Hello,
sorry for the delay. I have done some changes to the patch based on your review comments. Right now I just need to know what the API should look like because there needs to be the pure and hash variants, init, update, final variants and you wrote about the specific param variants as well. I am not sure how to put them all together without creating tons of specific functions. Could you please describe how the nettle API should look like with all these variants? I will submit the updated patch after I fix the API.
Unfortunately there are a couple of variations (besides the rather important parameter tradeoffs for security, speed, signature size), though:
- Signatures can be randomized or deterministic.
- Signatures can be "pure" or prehash.
- One can use either shake or sha2.
- Some of the sha2 variants use "compressed" addresses, I don't quite
understand what's the point of that additional complication. How do these variants relate to your usecase (mainly tls?), and others'? Is there one variant that is of primary importance, which should be the first one implemented?

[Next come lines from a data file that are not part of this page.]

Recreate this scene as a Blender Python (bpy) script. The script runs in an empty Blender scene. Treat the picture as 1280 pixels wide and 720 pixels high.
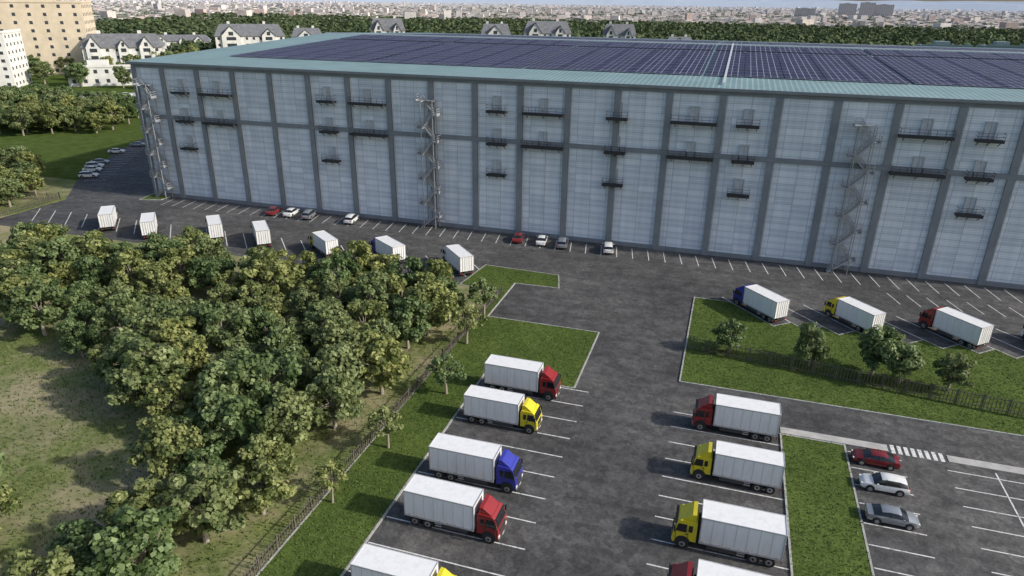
import bpy, math, random, bmesh
import numpy as np
from mathutils import Vector, Matrix, noise
random.seed(7); rng=np.random.default_rng(7)
S=bpy.context.scene
# ------------------------------------------------------------ helpers
def link(o): S.collection.objects.link(o); return o
class MB:
    def __init__(s): s.v=[]; s.f=[]; s.m=[]
    def face(s,pts,m=0):
        n=len(s.v); s.v+= [tuple(p) for p in pts]; s.f.append(tuple(range(n,n+len(pts)))); s.m.append(m)
    def box(s,x0,x1,y0,y1,z0,z1,m=0):
        n=len(s.v)
        s.v+=[(x0,y0,z0),(x1,y0,z0),(x1,y1,z0),(x0,y1,z0),(x0,y0,z1),(x1,y0,z1),(x1,y1,z1),(x0,y1,z1)]
        for f in ((0,3,2,1),(4,5,6,7),(0,1,5,4),(1,2,6,5),(2,3,7,6),(3,0,4,7)):
            s.f.append(tuple(n+i for i in f)); s.m.append(m)
    def prism(s,poly,z0,z1,m=0,mside=None):
        n=len(s.v); k=len(poly)
        s.v+=[(p[0],p[1],z0) for p in poly]+[(p[0],p[1],z1) for p in poly]
        s.f.append(tuple(n+k+i for i in range(k))); s.m.append(m)
        for i in range(k):
            j=(i+1)%k; s.f.append((n+i,n+j,n+k+j,n+k+i)); s.m.append(m if mside is None else mside)
    def beam(s,a,b,r,m=0):
        a=Vector(a);b=Vector(b);d=(b-a).normalized()
        up=Vector((0,0,1)) if abs(d.z)<.9 else Vector((1,0,0))
        x=d.cross(up).normalized()*r; y=d.cross(x).normalized()*r
        n=len(s.v)
        for p in (a,b):
            for q in (x+y,x-y,-x-y,-x+y): s.v.append(tuple(p+q))
        for f in ((0,1,2,3),(7,6,5,4),(0,4,5,1),(1,5,6,2),(2,6,7,3),(3,7,4,0)):
            s.f.append(tuple(n+i for i in f)); s.m.append(m)
    def cyl(s,c,axis,r,h,m=0,n=18,r2=None):
        r2=r if r2 is None else r2
        base=len(s.v)
        for e,rr in ((-h/2,r),(h/2,r2)):
            for i in range(n):
                t=2*math.pi*i/n; a=rr*math.cos(t); b=rr*math.sin(t)
                p={'x':(e,a,b),'y':(a,e,b),'z':(a,b,e)}[axis]
                s.v.append((c[0]+p[0],c[1]+p[1],c[2]+p[2]))
        for i in range(n):
            j=(i+1)%n; s.f.append((base+i,base+j,base+n+j,base+n+i)); s.m.append(m)
        s.f.append(tuple(base+i for i in range(n))[::-1]); s.m.append(m)
        s.f.append(tuple(base+n+i for i in range(n))); s.m.append(m)
    def tube(s,pts,rad,m=0,n=7):
        rings=[]
        for i,p in enumerate(pts):
            p=Vector(p)
            d=(Vector(pts[min(i+1,len(pts)-1)])-Vector(pts[max(i-1,0)])).normalized()
            up=Vector((1,0,0)) if abs(d.x)<.8 else Vector((0,1,0))
            x=d.cross(up).normalized(); y=d.cross(x).normalized()
            b=len(s.v)
            for k in range(n):
                t=2*math.pi*k/n; s.v.append(tuple(p+(x*math.cos(t)+y*math.sin(t))*rad[i]))
            rings.append(b)
        for a,b in zip(rings,rings[1:]):
            for k in range(n):
                j=(k+1)%n; s.f.append((a+k,a+j,b+j,b+k)); s.m.append(m)
    def mesh(s,name,mats,fix=True):
        me=bpy.data.meshes.new(name); me.from_pydata(s.v,[],s.f)
        for m in mats: me.materials.append(m)
        me.polygons.foreach_set('material_index',s.m)
        if fix:
            bm=bmesh.new(); bm.from_mesh(me); bmesh.ops.recalc_face_normals(bm,faces=bm.faces); bm.to_mesh(me); bm.free()
        me.update(); return me
    def obj(s,name,mats,parent=None,bevel=0,fix=True):
        o=link(bpy.data.objects.new(name,s.mesh(name,mats,fix)))
        if parent: o.parent=parent
        return o
def quads(name,V,mats,tint=None,mi=None):
    N=V.shape[0]; me=bpy.data.meshes.new(name)
    me.vertices.add(N*4); me.vertices.foreach_set('co',V.reshape(-1).astype(np.float32))
    me.loops.add(N*4); me.loops.foreach_set('vertex_index',np.arange(N*4,dtype=np.int32))
    me.polygons.add(N); me.polygons.foreach_set('loop_start',np.arange(0,N*4,4,dtype=np.int32))
    for m in mats: me.materials.append(m)
    if mi is not None: me.polygons.foreach_set('material_index',mi.astype(np.int32))
    if tint is not None:
        a=me.color_attributes.new('tint','FLOAT_COLOR','POINT')
        c=np.ones((N,4,4),np.float32); c[:,:,:3]=tint[:,None,:]
        a.data.foreach_set('color',c.reshape(-1))
    me.update(calc_edges=True); return me
def empty(name,loc=(0,0,0)):
    o=bpy.data.objects.new(name,None); o.location=loc; return link(o)
# ------------------------------------------------------------ materials
class NT:
    def __init__(s,name):
        s.m=bpy.data.materials.new(name); s.m.use_nodes=True; s.t=s.m.node_tree; s.b=s.t.nodes['Principled BSDF']
    def n(s,ty,**k):
        x=s.t.nodes.new(ty)
        for a,b in k.items():
            if hasattr(x,a) and a not in x.inputs: setattr(x,a,b)
            else: x.inputs[a].default_value=b
        return x
    def l(s,a,b): s.t.links.new(a,b)
    def pos(s): return s.n('ShaderNodeNewGeometry').outputs['Position']
    def objc(s): return s.n('ShaderNodeTexCoord').outputs['Object']
    def noise(s,vec,scale,detail=4,rough=.6):
        x=s.n('ShaderNodeTexNoise'); x.inputs['Scale'].default_value=scale; x.inputs['Detail'].default_value=detail; x.inputs['Roughness'].default_value=rough
        s.l(vec,x.inputs['Vector']); return x.outputs['Fac']
    def ramp(s,fac,stops):
        r=s.n('ShaderNodeValToRGB'); e=r.color_ramp.elements
        while len(e)<len(stops): e.new(.5)
        for i,(p,c) in enumerate(stops):
            e[i].position=p; e[i].color=(*c,1) if len(c)==3 else c
        s.l(fac,r.inputs['Fac']); return r.outputs['Color']
    def mix(s,a,b,fac,mode='MIX'):
        x=s.n('ShaderNodeMix',data_type='RGBA',blend_type=mode)
        for sock,val in ((x.inputs[6],a),(x.inputs[7],b),(x.inputs[0],fac)):
            if isinstance(val,(int,float)): sock.default_value=val
            elif isinstance(val,tuple): sock.default_value=(*val,1)
            else: s.l(val,sock)
        return x.outputs[2]
    def math(s,op,a,b=0.,c=None):
        x=s.n('ShaderNodeMath',operation=op)
        for i,v in enumerate((a,b) if c is None else (a,b,c)):
            if isinstance(v,(int,float)): x.inputs[i].default_value=v
            else: s.l(v,x.inputs[i])
        return x.outputs[0]
    def sep(s,v):
        x=s.n('ShaderNodeSeparateXYZ'); s.l(v,x.inputs[0]); return x.outputs
    def bump(s,h,strength=.3,dist=.05):
        x=s.n('ShaderNodeBump'); x.inputs['Strength'].default_value=strength; x.inputs['Distance'].default_value=dist
        s.l(h,x.inputs['Height']); s.l(x.outputs[0],s.b.inputs['Normal'])
    def col(s,c):
        if isinstance(c,tuple): s.b.inputs['Base Color'].default_value=(*c,1)
        else: s.l(c,s.b.inputs['Base Color'])
    def rough(s,r): s.b.inputs['Roughness'].default_value=r; return s
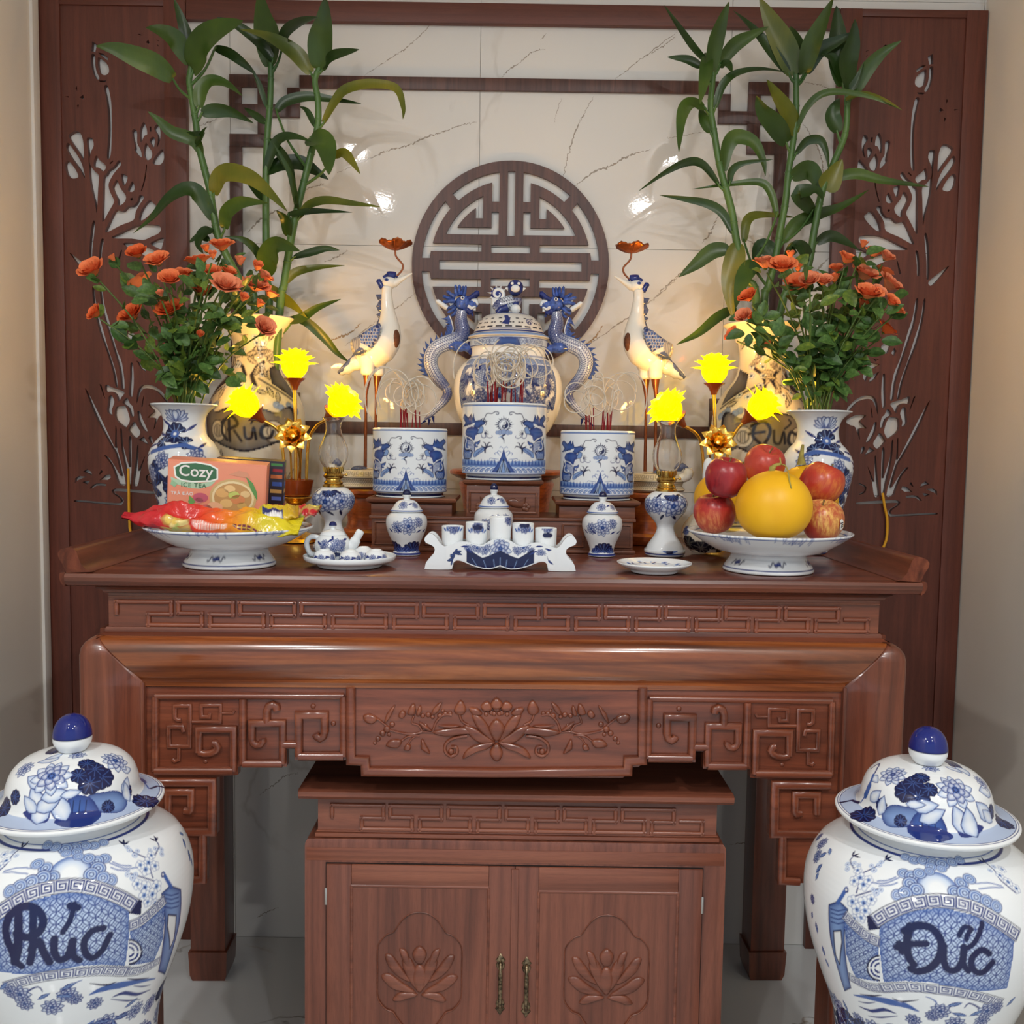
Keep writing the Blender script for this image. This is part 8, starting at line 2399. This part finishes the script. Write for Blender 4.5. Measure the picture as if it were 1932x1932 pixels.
# ------------------------------------------------------------------ tall vases behind
INK, INK2, TAN = (44, 42, 52), (104, 100, 100), (224, 216, 198)
def bamboo_vase(ax, label, name_strokes, dpy):
    y_ = -0.062
    X = W(ax, 800, y_).x
    t = thing('bamboo_vase', label, 'vase', (X, y_, TT), group='tall bamboo vases')
    P = [(0, 1010), (50, 1010), (54, 1004), (52, 985), (58, 950), (72, 900), (85, 850), (90, 805), (86, 768), (70, 735), (52, 712), (44, 690), (42, 660), (48, 635), (62, 617), (72, 609), (74, 606), (71, 605), (60, 615), (48, 640)]
    pr = pprof(ax, y_, [(a, b+dpy) for a, b in P])
    pr[0] = (0, 0.003); pr[1] = (pr[1][0], 0.0005)
    p = Pot(pr, 220, 220, 100, 88*depth(y_)/F_PX, TAN, (X, y_, TT), 14, 3)
    c = p.c; k = depth(y_)/F_PX
    iv = int(len(p.z)*0.93)
    Z = lambda py: float(np.interp(W(ax, py+dpy, y_).z - TT, p.z[:iv], p.v[:iv]))
    rn = random.Random(int(ax))
    # branches with leaves and blossoms over neck and shoulder
    for sgn in (-1, 1):
        c.stroke([(sgn*20*k, Z(735)), (sgn*10*k, Z(715)), (sgn*24*k, Z(700)), (sgn*50*k, Z(690))], 7*k, INK)
        c.stroke([(sgn*30*k, Z(722)), (sgn*70*k, Z(742)), (sgn*110*k, Z(765))], 5*k, INK2)
        for i in range(16):
            u, v = sgn*rn.uniform(10, 95)*k, Z(rn.uniform(620, 745)); c.blossom(u, v, 6*k)
            c.disc(u, v, 1.6*k, INK)
        for i in range(16):
            c.leaf(sgn*rn.uniform(5, 100)*k, Z(rn.uniform(630, 765)), rn.uniform(0, 6), 26*k, 12*k, rn.choice((INK, INK2)), TAN)
        for i in range(5): c.curl(sgn*rn.uniform(10, 60)*k, Z(rn.uniform(625, 690)), 6*k, 1.5, rn.uniform(0, 6), sgn, 1.2*k, INK2)
        # rocky slope
        c.poly([(sgn*120*k, Z(690)), (sgn*70*k, Z(700)), (sgn*60*k, Z(730)), (sgn*110*k, Z(760))], INK2, wash=INK, ws=10*k)
        for i in range(6): c.cloud(sgn*(60+i*9)*k, Z(770+5*(i % 3)), 7*k)
    for i in range(30): c.leaf(rn.uniform(-120, 120)*k, Z(rn.uniform(875, 985)), rn.uniform(0, 6), 26*k, 11*k, rn.choice((INK, INK2)), TAN)
    # cartouche with lettering
    car = [(-95, 790), (-88, 772), (-70, 776), (-55, 784), (-30, 776), (0, 772), (30, 776), (55, 784), (70, 776), (88, 772), (95, 790), (92, 830), (78, 846), (60, 838), (40, 846), (0, 856), (-40, 846), (-60, 838), (-78, 846), (-92, 830)]
    c.poly([(a*1.05*k, Z(b)) for a, b in smooth_line(car, 3, True)], INK, 1)
    c.poly([(a*0.98*k, Z(812+(b-812)*0.90)) for a, b in smooth_line(car, 3, True)], (150, 138, 120), wash=INK2, ws=12*k)
    for sgn in (-1, 1):
        u = sgn*52*k
        for r, cc in ((20, INK), (18, TAN), (12, INK2), (10, TAN)): c.disc(u, Z(818), r*k, cc)
        for dx in (-4, 0, 4): c.stroke([(u+dx*k, Z(826)), (u+dx*k, Z(810))], 1.6*k, INK)
    for q, w in name_strokes: c.stroke([(a*k, Z(b)) for a, b in smooth_line(q, 5)], w*k, INK)
    p.build('body', t, GL)
    return X, y_, t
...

We want to use SLH-DSA for document signing. I think I will need to add the pure and prehash API signing functions. But otherwise whether shake or sha2 variant is available it does not matter.
For the api, I think it should be possible to support "pure" signatures without requiring all of the message in memory at once, using a init/update/final-style interface for sign and verify, based on the update function of the underlying hash. Is that worth while?
Sounds like a good idea. I can add it in.
Does the implementation aim to be side channel silent? (According to the spec, implementations should be side channel silent *both* for signature creation and verification; in Nettle, I don't think there's any signature verify code that promises side channel silence).
I think so, yes.
Is the implementation optimized for speed? I see some potential high-level optimizations of the algorithms as described in the spec, like producing merkle root hashes, and maybe auth paths too, based on sequential processing of the leaves, rather than recursion. As well as potential microoptimizations.
I believe the reference implementation does have some high level optimizations.
Why different order for the public key? I would have expected PUB_SEED followed by the root (as in figure 16 in the spec, and same order as in the secret key). Does the NIST spec or some other standard clearly specify the serialization of the keys as byte strings?
It seems to be a typo in the comment. When I checked the logic it is indeed pk: [PUB_SEED || root]
For the Nettle api, I would also consider to not include the pubkey as part of the secret key, but instead pass both pubkey and secret key to the secret key functions. Similar to, e.g., ed25519_sha512_sign.
That seems redundant to me when the spec defines a secret key to contain the public key too. Did you mean that the secret key shouldnt contain the public key part?
I think I would prefer separate top-level functions for the different algorithm variants, rather than the enum slh_dsa_mode. They could all call the same internal function, passing the appropriate params struct as argument.
What about the pure and pre-hash variants and init, update and final api? Can you describe how you would like the API to look like?
It's unclear how this differs from _nettle_treehash further above? Or in general, whats the meaning of "x1" suffix on some functions?
I don't exactly know but I think it is some kind of optimization where the number determines how many addresses are processed at once. Here is an example of x8 from the reference implementation https://github.com/sphincs/sphincsplus/blob/7ec789ace6874d875f4bb84cb61b8115...
Not sure I get why wots_k_mask is used? Is it intended to improve sidechannel-silence or performance?
To me it seems to only switch the logic to generate WOTS signatures. I don't know whether it aims to improve either performance or sidechannel-silence.